→ RECORDS SUPPLIED:
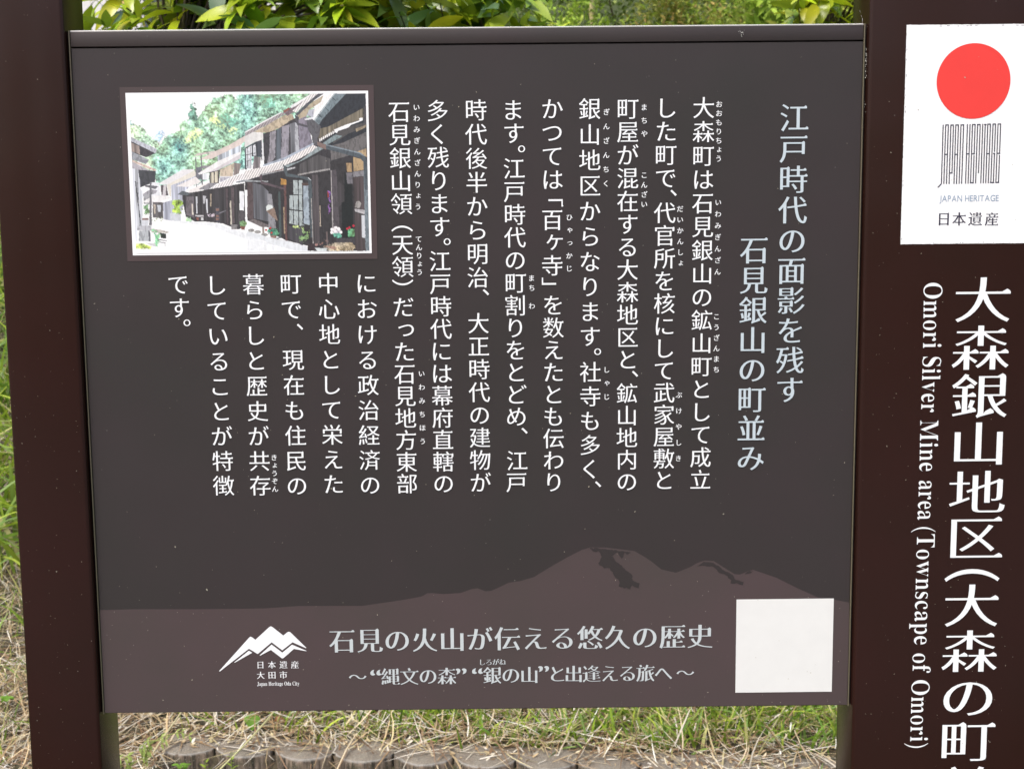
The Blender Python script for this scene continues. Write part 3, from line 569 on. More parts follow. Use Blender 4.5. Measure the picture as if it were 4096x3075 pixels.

==

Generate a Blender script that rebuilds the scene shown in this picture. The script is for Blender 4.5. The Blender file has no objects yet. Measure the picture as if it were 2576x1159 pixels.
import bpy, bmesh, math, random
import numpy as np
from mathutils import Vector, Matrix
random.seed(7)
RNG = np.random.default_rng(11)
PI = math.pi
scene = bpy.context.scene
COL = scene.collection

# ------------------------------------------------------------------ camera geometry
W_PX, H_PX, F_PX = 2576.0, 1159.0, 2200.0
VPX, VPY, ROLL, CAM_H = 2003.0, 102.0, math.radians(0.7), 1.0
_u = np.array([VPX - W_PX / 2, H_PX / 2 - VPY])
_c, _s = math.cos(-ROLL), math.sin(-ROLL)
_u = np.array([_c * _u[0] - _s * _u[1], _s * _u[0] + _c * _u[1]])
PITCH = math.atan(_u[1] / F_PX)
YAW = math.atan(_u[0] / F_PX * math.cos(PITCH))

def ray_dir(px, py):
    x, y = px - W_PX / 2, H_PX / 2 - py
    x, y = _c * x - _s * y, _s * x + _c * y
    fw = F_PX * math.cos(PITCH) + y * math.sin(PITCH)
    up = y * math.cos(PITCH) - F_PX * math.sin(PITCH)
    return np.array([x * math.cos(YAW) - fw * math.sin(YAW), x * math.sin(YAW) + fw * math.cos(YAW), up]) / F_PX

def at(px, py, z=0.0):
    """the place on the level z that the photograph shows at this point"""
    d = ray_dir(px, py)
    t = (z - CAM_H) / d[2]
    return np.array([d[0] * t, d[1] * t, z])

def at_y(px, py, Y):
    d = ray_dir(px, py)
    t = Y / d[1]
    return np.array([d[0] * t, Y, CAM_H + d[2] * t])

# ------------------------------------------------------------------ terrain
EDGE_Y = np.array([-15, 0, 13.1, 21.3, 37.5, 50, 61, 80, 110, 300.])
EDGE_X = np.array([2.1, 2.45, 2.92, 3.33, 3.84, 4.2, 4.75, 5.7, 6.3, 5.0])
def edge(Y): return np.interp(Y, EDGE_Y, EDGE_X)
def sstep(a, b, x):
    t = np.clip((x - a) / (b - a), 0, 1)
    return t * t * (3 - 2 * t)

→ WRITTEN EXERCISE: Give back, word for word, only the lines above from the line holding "Generate a Blender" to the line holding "return np.array([d[0] * t, Y, CAM_H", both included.

→ RESPONSE FOR THIS EXERCISE:
Generate a Blender script that rebuilds the scene shown in this picture. The script is for Blender 4.5. The Blender file has no objects yet. Measure the picture as if it were 2576x1159 pixels.
import bpy, bmesh, math, random
import numpy as np
from mathutils import Vector, Matrix
random.seed(7)
RNG = np.random.default_rng(11)
PI = math.pi
scene = bpy.context.scene
COL = scene.collection

# ------------------------------------------------------------------ camera geometry
W_PX, H_PX, F_PX = 2576.0, 1159.0, 2200.0
VPX, VPY, ROLL, CAM_H = 2003.0, 102.0, math.radians(0.7), 1.0
_u = np.array([VPX - W_PX / 2, H_PX / 2 - VPY])
_c, _s = math.cos(-ROLL), math.sin(-ROLL)
_u = np.array([_c * _u[0] - _s * _u[1], _s * _u[0] + _c * _u[1]])
PITCH = math.atan(_u[1] / F_PX)
YAW = math.atan(_u[0] / F_PX * math.cos(PITCH))

def ray_dir(px, py):
    x, y = px - W_PX / 2, H_PX / 2 - py
    x, y = _c * x - _s * y, _s * x + _c * y
    fw = F_PX * math.cos(PITCH) + y * math.sin(PITCH)
    up = y * math.cos(PITCH) - F_PX * math.sin(PITCH)
    return np.array([x * math.cos(YAW) - fw * math.sin(YAW), x * math.sin(YAW) + fw * math.cos(YAW), up]) / F_PX

def at(px, py, z=0.0):
    """the place on the level z that the photograph shows at this point"""
    d = ray_dir(px, py)
    t = (z - CAM_H) / d[2]
    return np.array([d[0] * t, d[1] * t, z])

def at_y(px, py, Y):
    d = ray_dir(px, py)
    t = Y / d[1]
    return np.array([d[0] * t, Y, CAM_H + d[2] * t])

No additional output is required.